Как и вправду не любить?
Это не годится!
Но что сил хватает жить,
Надо подивиться!
Соберись и умирать,
Не придет проститься!
Станут люди толковать:
Это не годится!
Высший закон и мещанская мораль укладываются в одно словцо, запутавшийся (ни жить, ни умереть нельзя) мученик гаерски подмигивает:
Отчего б не годилось,
Говоря примерно?
Значит просто все хоть брось…
Оченно уж скверно!
И тем же простецким-купецким говорком – о самом страшном, о пропавшей воле и могучей доле, лютой змее, что
По рукам и по ногам
Спутала-связала,
По бессоныим ночам
Сердце иссосала.
Как болит, то ли болит,
Болит сердце – ноет…
Вот что квинта говорит,
Что басок тот воет.
Жалостный, словно детский, лепет не даст заглушить себя бешеному раскату эротической плясовой:
Звуки все напоены,
Негою лобзаний.
Звуки воплями полны,
Страстных содроганий.
Чуть позже он отзовется то ли грохотом, то ли шепотом новой зауми, выпихивающей на свет последнюю – проклятую и постыдную – правду.
Бассан, бассан, бассана,
Бассаната, бассаната,
Ты другому отдана,
Без возврата, без возврата…
И – все.
Что за дело? ты моя!
Разве любит он как я?
Нет, не помогут ни кураж, крушащий «условности», ни вера в «избирательное сродство».
Эх, жизнь, моя жизнь…
К сердцу сердцем прижмись!
На тебе греха не будет,
А меня пусть люди судят,
Меня Бог простит…
Бог простит – а здесь все равно: Без возврата, без возврата… Сколько ни объясняй, как сильна была роковая любовь. Так ли? И сгубить-то ее не удалось – одному суждено гореть в безобразнейшем хаосе цыганского рая, ставшего адом.
Уходи же, уходи,
Светлое виденье…
А призрак не уходит.
Милый друг, прости-прощай,
Прощай – будь здорова…
А призрак здесь.
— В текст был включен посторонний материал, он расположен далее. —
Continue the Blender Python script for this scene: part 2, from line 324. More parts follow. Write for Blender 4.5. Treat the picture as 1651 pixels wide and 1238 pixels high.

Одна надежда – на злую квинту, когда-то ее испугавшую. Вдруг да поможет? А коли нет, остается последний выход.
Пусть больнее и больней
Занывают звуки,
Чтобы сердце поскорей
Лопнуло от муки.
Мучиться поэту пришлось еще четыре с лишком года. Страшнее и достовернее, чем аффектированный декламатор Аполлон Григорьев, этого счастливого ужаса – боли неутоленной любви, никнущей воли, проклятой доли – по-русски не выразил никто.